Rocha Lane was once a short country road.
Along it stood modest dwellings occupied by hardworking folks who raised families and put down roots. Some people may not have thought much of the lane as the homes were far from cookie cutter. The footprint of a typical house was less than a fourth of the square footage of the biggest production McMansions ever built in Manteca that surpass 4,700 square feet.
Regardless of what others may have thought, it was their home. They loved Manteca. And it was where most of the residents intended to live out their lives.
You can drive down Rocha Lane today but it doesn’t look the same. The tree-studied parcels on that were once on a section of the sandy plains is covered in a sea of asphalt. As you turn onto what was once Rocha Lane you’ll pass a Denny’s Restaurant. And just beyond where the last house once stood is the Manteca Wal-Mart.
Rocha Lane was needed so Pearl-Rileyman could extend Mission Ridge Drive and develop the shopping center that flanks that street and fronts South Main Street. The City of Manteca was involved on the project’s peripheral and was willing to employ the fledgling redevelopment agency if necessary. The city was eager to get a development in place that would bring Walmart, Pak-n-Save and Mervyn’s. They considered it to be crucial to grow sales tax to run the city and grow the Manteca economy.
The residents along Rocha Lane did not all sell willingly. Appraisers hired by the developers had no problem raising the specter that the city could get involved and invoke eminent domain.
Most of us can’t fight city hall when eminent domain is threatened. You can’t hire a lawyer to fight them if you don’t want to move or believe you are being low balled unless you have deep pockets or are willing to lose upwards of 30 percent of what you do end up with for your home when the city ultimately prevails.
The McKinley Avenue and 120 Bypass land acquisition now underway is a skunk of a slightly different stripe as it does involve a road project. That said, have you ever seen the city move with such certainty and relative speed on a road project? The big difference is the interchange has become crucial to a pending waterpark project not to mention upwards of 3,000 homes proposed south of the future interchange.
The front men — or bogeyman depending upon your view of the process — for the efforts on both Rocha Lane and Bronzan Road are appraisers hired by parties that want the land.
Appraisals are not an exact science. At best they are an art form. At worse they are fraught with fraud.
Appraisers willing to be liberal with value got a lot of jobs leading up to the housing collapse triggered by liar loans. Then appraisers willing to be mega-conservative were the ones that got the jobs when wounded lending institutions were weighing new loans and refinancing as the economy skidded. Of course, other appraisers fell in line if they wanted to eat.
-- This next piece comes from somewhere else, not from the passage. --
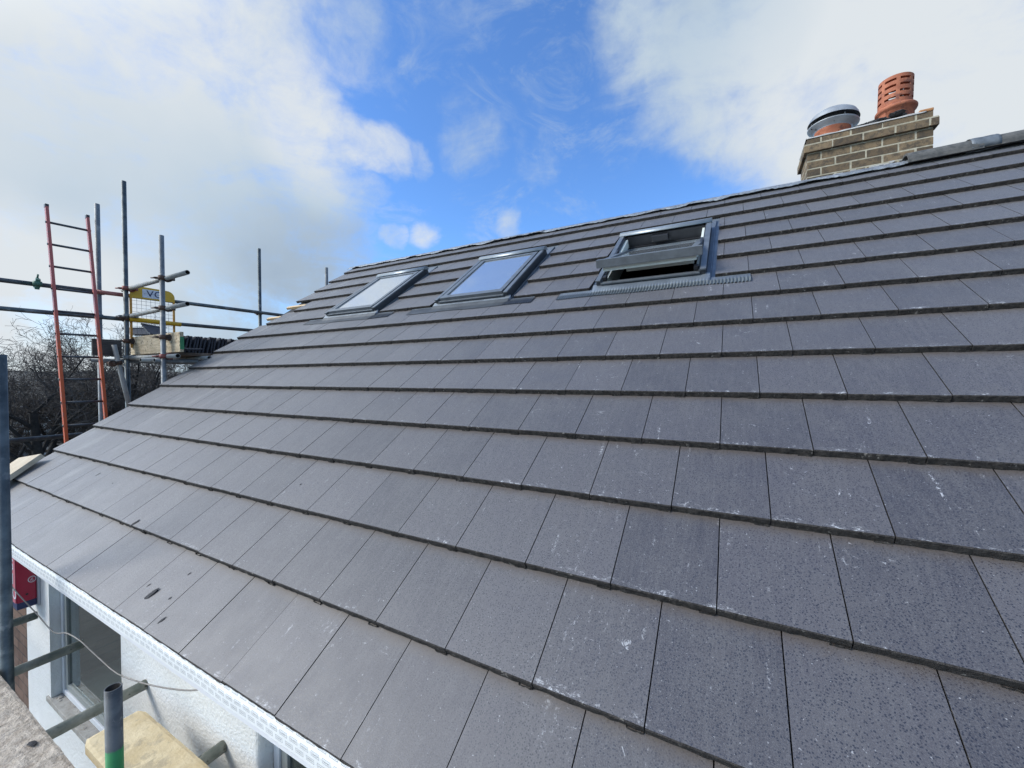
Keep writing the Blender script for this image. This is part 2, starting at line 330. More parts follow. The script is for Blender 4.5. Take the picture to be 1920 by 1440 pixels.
# ------------------------------------------------------------------ object helpers
WL = {}
def tag(o, label=None, cat=None, group=None, kind=None):
    if label: o['label'] = label
    if cat: o['category'] = cat
    if group: o['group'] = group
    if kind: o['kind'] = kind
    return o
def thing(name, loc, label, cat, group=None):
    o = bpy.data.objects.new(name, None); COL.objects.link(o); o.location = loc
    o.empty_display_size = .1; WL[o] = V(loc); return tag(o, label, cat, group)
def obj(name, bm, mats, parent=None, smooth=False, keep=False):
    if not isinstance(mats, (list, tuple)): mats = [mats]
    me = bpy.data.meshes.new(name)
    vs = [v.co for v in bm.verts]
    lo = V((min(v.x for v in vs), min(v.y for v in vs), min(v.z for v in vs))); hi = V((max(v.x for v in vs), max(v.y for v in vs), max(v.z for v in vs)))
    c = V((0, 0, 0)) if keep else V(((lo.x + hi.x) / 2, (lo.y + hi.y) / 2, lo.z))
    for v in bm.verts: v.co -= c
    bm.normal_update(); bm.to_mesh(me); bm.free()
    for mt in mats: me.materials.append(mt)
    if smooth:
        for p in me.polygons: p.use_smooth = True
    o = bpy.data.objects.new(name, me); COL.objects.link(o)
    o.location = c - (WL[parent] if parent else V((0, 0, 0))); WL[o] = c
    if parent: o.parent = parent
    return o
def BM(): return bmesh.new()
def frame_box(bm, o, ax, lo, hi, mi=0, bev=0):
    """box in a local frame: o origin, ax three unit vectors"""
    tb = bmesh.new() if bev else bm
    vs = []
    for k in (0, 1):
        for j in (0, 1):
            for i in (0, 1):
                p = o + ax[0] * (hi[0] if i else lo[0]) + ax[1] * (hi[1] if j else lo[1]) + ax[2] * (hi[2] if k else lo[2])
                vs.append(tb.verts.new(p))
    fs = []
    for q in ((0, 2, 3, 1), (4, 5, 7, 6), (0, 1, 5, 4), (2, 6, 7, 3), (0, 4, 6, 2), (1, 3, 7, 5)):
        f = tb.faces.new([vs[i] for i in q]); f.material_index = mi; fs.append(f)
    if ax[0].cross(ax[1]).dot(ax[2]) < 0:
        for f in fs: f.normal_flip()
    if bev:
        bmesh.ops.bevel(tb, geom=list(tb.edges), offset=bev, segments=2, affect='EDGES', profile=.6)
        mp = {v: bm.verts.new(v.co) for v in tb.verts}
        for f in tb.faces:
            nf = bm.faces.new([mp[v] for v in f.verts]); nf.material_index = mi
        tb.free()
XYZ = (V((1, 0, 0)), V((0, 1, 0)), V((0, 0, 1)))
def box(bm, lo, hi, mi=0, bev=0): frame_box(bm, V((0, 0, 0)), XYZ, lo, hi, mi, bev)
def basis(d):
    d = d.normalized(); a = V((0, 0, 1)) if abs(d.z) < .9 else V((1, 0, 0))
    x = d.cross(a).normalized(); return x, d.cross(x).normalized(), d
def ring(bm, c, x, y, r, n): return [bm.verts.new(c + x * (r * math.cos(2 * math.pi * i / n)) + y * (r * math.sin(2 * math.pi * i / n))) for i in range(n)]
def bridge(bm, a, b, mi=0):
    n = len(a)
    for i in range(n):
        f = bm.faces.new((a[i], a[(i + 1) % n], b[(i + 1) % n], b[i])); f.material_index = mi; f.smooth = True
def tube(bm, a, b, r=.0245, n=16, mi=0, inner=1, wall=.004):
    """an open scaffold tube with a real wall"""
    a = V(a); b = V(b); x, y, d = basis(b - a)
    A = ring(bm, a, x, y, r, n); B = ring(bm, b, x, y, r, n)
    Ai = ring(bm, a, x, y, r - wall, n); Bi = ring(bm, b, x, y, r - wall, n)
    bridge(bm, A, B, mi); bridge(bm, Ai, A, mi); bridge(bm, B, Bi, mi); bridge(bm, Bi, Ai, inner)
def rod(bm, a, b, r, n=8, mi=0, r2=None):
    a = V(a); b = V(b); x, y, d = basis(b - a)
    A = ring(bm, a, x, y, r, n); B = ring(bm, b, x, y, r2 or r, n); bridge(bm, A, B, mi)
    for q in (A[::-1], B):
        f = bm.faces.new(q); f.material_index = mi
def path(bm, pts, r, n=8, mi=0):
    pts = [V(p) for p in pts]; prev = None; x = None
    for i, p in enumerate(pts):
        d = (pts[min(i + 1, len(pts) - 1)] - pts[max(i - 1, 0)]).normalized()
        if x is None: x = basis(d)[0]
        x = (x - d * x.dot(d)).normalized(); y = d.cross(x)
        cur = ring(bm, p, x, y, r, n)
        if prev: bridge(bm, prev, cur, mi)
        else: bm.faces.new(cur[::-1])
        prev = cur
    bm.faces.new(prev)
def lathe(bm, c, prof, n=32, mi=0, tilt=None):
    M3 = tilt or Matrix.Identity(3); prev = None
    for r, z in prof:
        cur = [bm.verts.new(V(c) + M3 @ V((r * math.cos(2 * math.pi * i / n), r * math.sin(2 * math.pi * i / n), z))) for i in range(n)]
        if prev: bridge(bm, prev, cur, mi)
        prev = cur
def text_mesh(bm, s, o, ex, ey, size, mi=0, depth=.001, shear=0):
    """writing as thin raised letters; o lower left, ex along, ey up"""
    cu = bpy.data.curves.new('t', 'FONT'); cu.body = s; cu.size = size; cu.extrude = depth; cu.shear = shear
    ob = bpy.data.objects.new('t', cu); COL.objects.link(ob)
    me = ob.to_mesh(); ez = ex.cross(ey)
    vs = [bm.verts.new(o + ex * v.co.x + ey * v.co.y + ez * v.co.z) for v in me.vertices]
    for p in me.polygons:
        try:
            f = bm.faces.new([vs[i] for i in p.vertices]); f.material_index = mi
        except ValueError: pass
    ob.to_mesh_clear(); bpy.data.objects.remove(ob); bpy.data.curves.remove(cu)

# ================================================================== HOUSE
TH = R(36.036); G = .3292; TW = .30; VERGE = -5.07; XR = 5.6
ES = V((0, math.cos(TH), math.sin(TH))); EN = V((0, -math.sin(TH), math.cos(TH))); EX = V((1, 0, 0))
TD = TH - .0875
TS = V((0, math.cos(TD), math.sin(TD))); TN = V((0, -math.sin(TD), math.cos(TD)))
def RP(u, v, h=0): return EX * u + ES * v + EN * h
GZ = -5.2
house = thing('house', (0, 0, GZ), 'white rendered house under renovation with dark grey tiled roof, three roof windows and brick chimney', 'house')
WIN = [(-3.71, -2.92), (-2.10, -1.31), (-0.51, 0.26)]
WV0, WV1 = 2.972, 4.03
CUT = .062

def tile_rows():
    verts = []; faces = []; fm = []; rnd = []; uvs = []
    def add(vl, fl, r):
        b = len(verts); verts.extend(v for v, _ in vl)
        for q, mi in fl:
            faces.append([b + i for i in q]); fm.append(mi); rnd.append(r)
            for i in q: uvs.append(vl[i][1])
    rs = random.Random(3)
    for k in range(15):
        start = VERGE + (TW * .5 if k % 2 else 0) - .0035 * k * 2
        edges = [VERGE]; x = start if start > VERGE + .05 else start + TW
        ph = {0: -.062, 1: -.08}[k % 2]
        x = VERGE + (.72 if k % 2 else .22) * TW - .0105 * max(k - 1, 0) * TW * 1.0
        while x < XR: edges.append(x); x += TW
        edges.append(XR)
        if k in (9, 10):
            lim = -4.90 if k == 9 else -4.725
            edges = [lim] + [q for q in edges if q > lim + .04]
        L = .352 if k < 14 else .232
        O0 = RP(0, k * G)
        for i in range(len(edges) - 1):
            a, b = edges[i] + .0017, edges[i + 1] - .0017
            segs = [(a, b)]
            if 9 <= k <= 12:
                for (wa, wb) in WIN:
                    wa -= CUT; wb += CUT; ns = []
                    for (p, q) in segs:
                        if q <= wa or p >= wb: ns.append((p, q)); continue
                        if p < wa: ns.append((p, wa))
                        if q > wb: ns.append((wb, q))
                    segs = ns
            r = rs.random(); dh = rs.uniform(-.0006, .0006); ds = rs.uniform(-.0016, .0016); tl = rs.uniform(-.0008, .0008)
            for (p, q) in segs:
                if q - p < .03: continue
                n = max(2, int((q - p) / .021)); vl = []; fl = []
                for j in range(n + 1):
                    u = p + (q - p) * j / n; t = j / n
                    def P(s, h): return tuple(O0 + EX * u + TS * (s + ds) + TN * (h + dh + tl * (t - .5)))
                    jr = rs.uniform(-.0007, .0007); jb = rs.uniform(-.0045, .0038); jf = rs.uniform(-.0018, .0018)
                    T = -.0278
                    U = u - edges[i]
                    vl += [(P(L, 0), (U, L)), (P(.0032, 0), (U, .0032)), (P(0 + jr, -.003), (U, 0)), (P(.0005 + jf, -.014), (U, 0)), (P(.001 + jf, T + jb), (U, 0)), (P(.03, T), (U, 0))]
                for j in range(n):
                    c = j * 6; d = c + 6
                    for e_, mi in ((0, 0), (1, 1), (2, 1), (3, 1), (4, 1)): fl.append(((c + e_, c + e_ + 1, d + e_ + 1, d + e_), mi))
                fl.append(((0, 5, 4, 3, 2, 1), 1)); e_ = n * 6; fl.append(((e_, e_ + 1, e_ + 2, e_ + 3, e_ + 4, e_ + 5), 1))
                add(vl, fl, r)
            # the side-lap nib that shows under the lip, left of the joint
            if k and len(segs) == 1 and segs[0] == (a, b) and b - a > .12:
                q = b - .002; p = q - .042; vl = []; nn = 6
                for j in range(nn + 1):
                    u = p + (q - p) * j / nn
                    for s, h in ((-.003, -.0215), (-.004, -.0275), (.002, -.0325), (.02, -.0335)):
                        vl.append((tuple(O0 + EX * u + TS * (s + rs.uniform(-.0018, .001)) + TN * (h + rs.uniform(-.0018, .0018))), (0, 0)))
                fl = []
                for j in range(nn):
                    c = j * 4; d = c + 4
                    for e_ in range(3): fl.append(((c + e_, c + e_ + 1, d + e_ + 1, d + e_), 1))
                fl.append(((0, 3, 2, 1), 1)); fl.append(((nn * 4, nn * 4 + 1, nn * 4 + 2, nn * 4 + 3), 1))
                add(vl, fl, r)
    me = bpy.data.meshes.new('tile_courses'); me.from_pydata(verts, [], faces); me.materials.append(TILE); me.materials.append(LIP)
    me.polygons.foreach_set('material_index', fm)
    a = me.attributes.new('rnd', 'FLOAT', 'FACE'); a.data.foreach_set('value', rnd)
    ul = me.uv_layers.new(name='UVMap'); flat = [c for uv in uvs for c in uv]; ul.data.foreach_set('uv', flat)
    me.update()
    o = bpy.data.objects.new('tiled_roof', me); COL.objects.link(o); o.parent = house; o.location = -WL[house]; WL[o] = V((0, 0, 0))
    return o
roof = tile_rows()

# deck under the tiles, with holes for the roof windows
bm = BM()
def rbox(bm, u0, u1, v0, v1, h0, h1, mi=0, bev=0): frame_box(bm, V((0, 0, 0)), (EX, ES, EN), (u0, v0, h0), (u1, v1, h1), mi, bev)
us = [VERGE + .06]
for a, b in WIN: us += [a - .01, b + .01]
us.append(XR - .02)
rbox(bm, us[0], us[-1], .03, WV0, -.060, -.045); rbox(bm, us[0], us[-1], WV1 - .01, 4.80, -.060, -.045)
for i in range(0, len(us), 2): rbox(bm, us[i], us[i + 1], WV0, WV1 - .01, -.060, -.045)
obj('underlay', bm, FELT, house)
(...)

The reason some appraisal firms get a lot of government business when land is needed for public projects is because they have a track record of favorable financial results for their clients. Nothing sinister, just reality
Eminent domain — or the ability to infer that your client may use it — is a chilling weapon. Just the mention of such a potential move can get hardworking folks, who have spent years investing sweat and money building their version of the American Dream, to give up the fight.
It is why anyone who is losing their property — or full use of it — need to be made whole in terms of everything they have invested in their property based on the community they chose to live in and not based on values of comparable property in East Stockton, South Modesto or Timbuctoo in Nevada County.
It doesn’t stop there. The city has a moral obligation to move as swiftly as it can to convert the land for the use that it is buying it.
Back in the mid-1990s San Joaquin County went after a home on Sherman Avenue to expand the parking lot at what was then the Manteca Justice Court.
The owner was an 82-year-old woman who had lived all of her life in Manteca. She refused to sell. The appraiser the county hired raised the specter of eminent domain. She threw in the towel.
A Bulletin reporter who did not understand the woman’s resigned bitterness asked her for a story we were running why she wasn’t satisfied as the county paid her the “fair market price” of $82,000 for her home. Her answer was to the point and correct. She couldn’t afford to buy another home of the same size and age of hers in the Manteca market. She was forced to move out of the home and community where she had built her memories and planned to spend the rest of her life.
The house sat vacant for a number of years. It was eventually used for storage for a period of time and now sits boarded up. The parking lot was put in almost two decades later but the house wasn’t torn down
The woman could have stayed put and lived out her life where she wanted to.
The county ended up forcing a homeowner to sell and then never used the home for the purpose that justified the purchase.
What’s not to like about the threat of eminent domain?
Whats not to like about threat of eminent domain?